§ **Given task**
Give every line of the data again, unchanged, but with no pictures.

──────────

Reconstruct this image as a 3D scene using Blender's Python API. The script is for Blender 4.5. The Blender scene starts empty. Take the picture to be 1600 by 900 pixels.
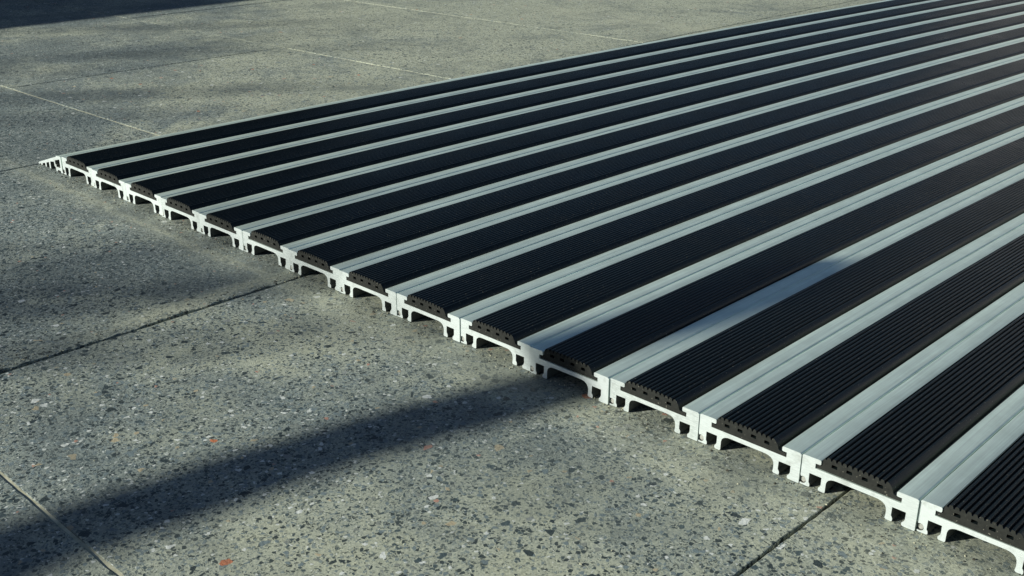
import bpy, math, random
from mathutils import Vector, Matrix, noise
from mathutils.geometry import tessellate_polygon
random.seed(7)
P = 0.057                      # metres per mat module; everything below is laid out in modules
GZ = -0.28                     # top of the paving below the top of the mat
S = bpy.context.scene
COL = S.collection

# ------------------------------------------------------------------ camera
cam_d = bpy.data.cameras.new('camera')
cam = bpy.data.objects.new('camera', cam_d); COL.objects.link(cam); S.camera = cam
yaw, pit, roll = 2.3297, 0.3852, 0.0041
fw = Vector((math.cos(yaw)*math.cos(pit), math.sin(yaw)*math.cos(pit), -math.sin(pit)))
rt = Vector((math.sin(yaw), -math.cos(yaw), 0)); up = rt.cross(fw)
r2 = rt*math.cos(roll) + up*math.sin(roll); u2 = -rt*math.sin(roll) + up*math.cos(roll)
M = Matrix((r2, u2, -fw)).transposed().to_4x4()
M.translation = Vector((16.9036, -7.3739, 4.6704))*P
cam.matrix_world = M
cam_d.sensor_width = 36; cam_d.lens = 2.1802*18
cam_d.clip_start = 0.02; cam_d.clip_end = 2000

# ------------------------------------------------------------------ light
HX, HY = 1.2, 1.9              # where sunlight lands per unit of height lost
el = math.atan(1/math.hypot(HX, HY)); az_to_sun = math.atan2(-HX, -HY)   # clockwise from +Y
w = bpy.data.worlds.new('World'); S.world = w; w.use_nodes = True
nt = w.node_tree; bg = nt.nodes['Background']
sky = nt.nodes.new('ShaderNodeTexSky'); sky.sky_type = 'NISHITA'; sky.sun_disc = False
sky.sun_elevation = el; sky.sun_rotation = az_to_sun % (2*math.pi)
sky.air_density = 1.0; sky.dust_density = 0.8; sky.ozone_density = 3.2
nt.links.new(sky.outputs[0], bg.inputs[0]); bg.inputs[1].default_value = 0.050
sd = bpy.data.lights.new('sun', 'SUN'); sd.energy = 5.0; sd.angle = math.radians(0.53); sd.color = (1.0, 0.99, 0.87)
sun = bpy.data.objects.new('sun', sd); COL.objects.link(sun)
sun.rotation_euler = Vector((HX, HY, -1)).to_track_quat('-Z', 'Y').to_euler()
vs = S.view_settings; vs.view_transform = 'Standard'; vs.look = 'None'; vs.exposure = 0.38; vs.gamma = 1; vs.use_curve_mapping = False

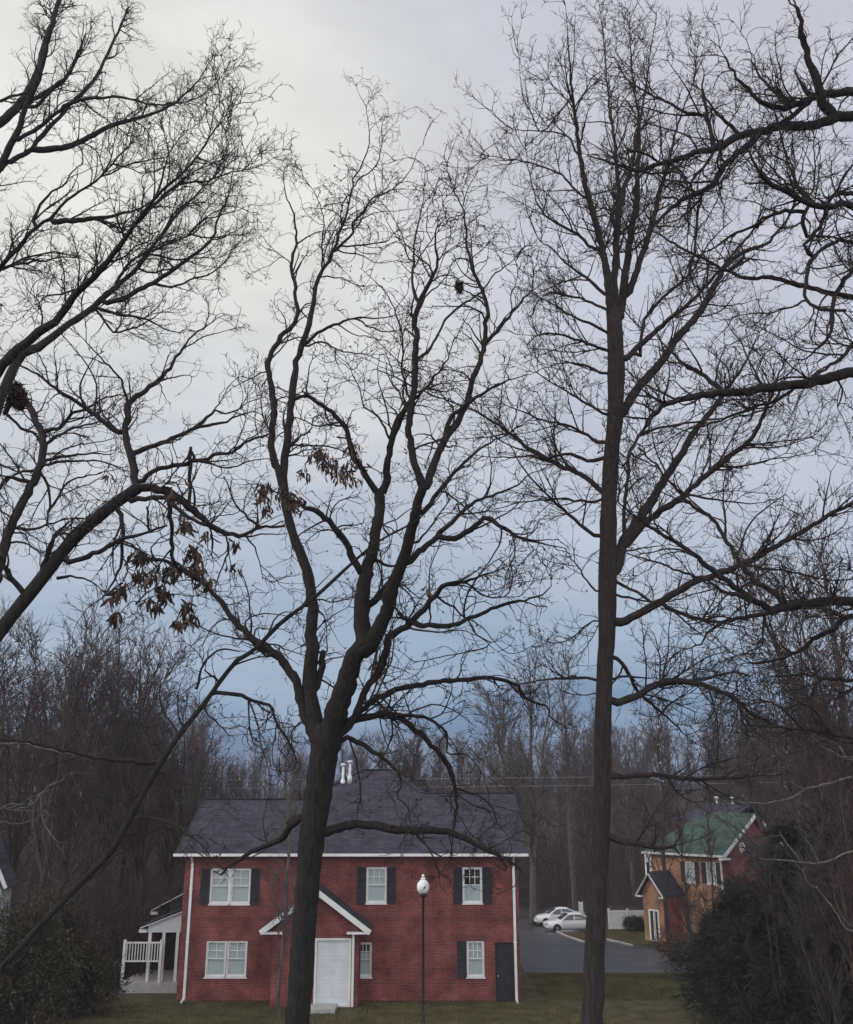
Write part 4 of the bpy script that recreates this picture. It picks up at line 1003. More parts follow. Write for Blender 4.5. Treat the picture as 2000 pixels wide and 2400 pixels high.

──────────

§ **Output**
Reconstruct this image as a 3D scene using Blender's Python API. The script is for Blender 4.5. The Blender scene starts empty. Take the picture to be 1600 by 900 pixels.
import bpy, math, random
from mathutils import Vector, Matrix, noise
from mathutils.geometry import tessellate_polygon
random.seed(7)
P = 0.057                      # metres per mat module; everything below is laid out in modules
GZ = -0.28                     # top of the paving below the top of the mat
S = bpy.context.scene
COL = S.collection

# ------------------------------------------------------------------ camera
cam_d = bpy.data.cameras.new('camera')
cam = bpy.data.objects.new('camera', cam_d); COL.objects.link(cam); S.camera = cam
yaw, pit, roll = 2.3297, 0.3852, 0.0041
fw = Vector((math.cos(yaw)*math.cos(pit), math.sin(yaw)*math.cos(pit), -math.sin(pit)))
rt = Vector((math.sin(yaw), -math.cos(yaw), 0)); up = rt.cross(fw)
r2 = rt*math.cos(roll) + up*math.sin(roll); u2 = -rt*math.sin(roll) + up*math.cos(roll)
M = Matrix((r2, u2, -fw)).transposed().to_4x4()
M.translation = Vector((16.9036, -7.3739, 4.6704))*P
cam.matrix_world = M
cam_d.sensor_width = 36; cam_d.lens = 2.1802*18
cam_d.clip_start = 0.02; cam_d.clip_end = 2000

# ------------------------------------------------------------------ light
HX, HY = 1.2, 1.9              # where sunlight lands per unit of height lost
el = math.atan(1/math.hypot(HX, HY)); az_to_sun = math.atan2(-HX, -HY)   # clockwise from +Y
w = bpy.data.worlds.new('World'); S.world = w; w.use_nodes = True
nt = w.node_tree; bg = nt.nodes['Background']
sky = nt.nodes.new('ShaderNodeTexSky'); sky.sky_type = 'NISHITA'; sky.sun_disc = False
sky.sun_elevation = el; sky.sun_rotation = az_to_sun % (2*math.pi)
sky.air_density = 1.0; sky.dust_density = 0.8; sky.ozone_density = 3.2
nt.links.new(sky.outputs[0], bg.inputs[0]); bg.inputs[1].default_value = 0.050
sd = bpy.data.lights.new('sun', 'SUN'); sd.energy = 5.0; sd.angle = math.radians(0.53); sd.color = (1.0, 0.99, 0.87)
sun = bpy.data.objects.new('sun', sd); COL.objects.link(sun)
sun.rotation_euler = Vector((HX, HY, -1)).to_track_quat('-Z', 'Y').to_euler()
vs = S.view_settings; vs.view_transform = 'Standard'; vs.look = 'None'; vs.exposure = 0.38; vs.gamma = 1; vs.use_curve_mapping = False

Write part 4 of the bpy script that recreates this picture. It picks up at line 1003. More parts follow. Write for Blender 4.5. Treat the picture as 2000 pixels wide and 2400 pixels high.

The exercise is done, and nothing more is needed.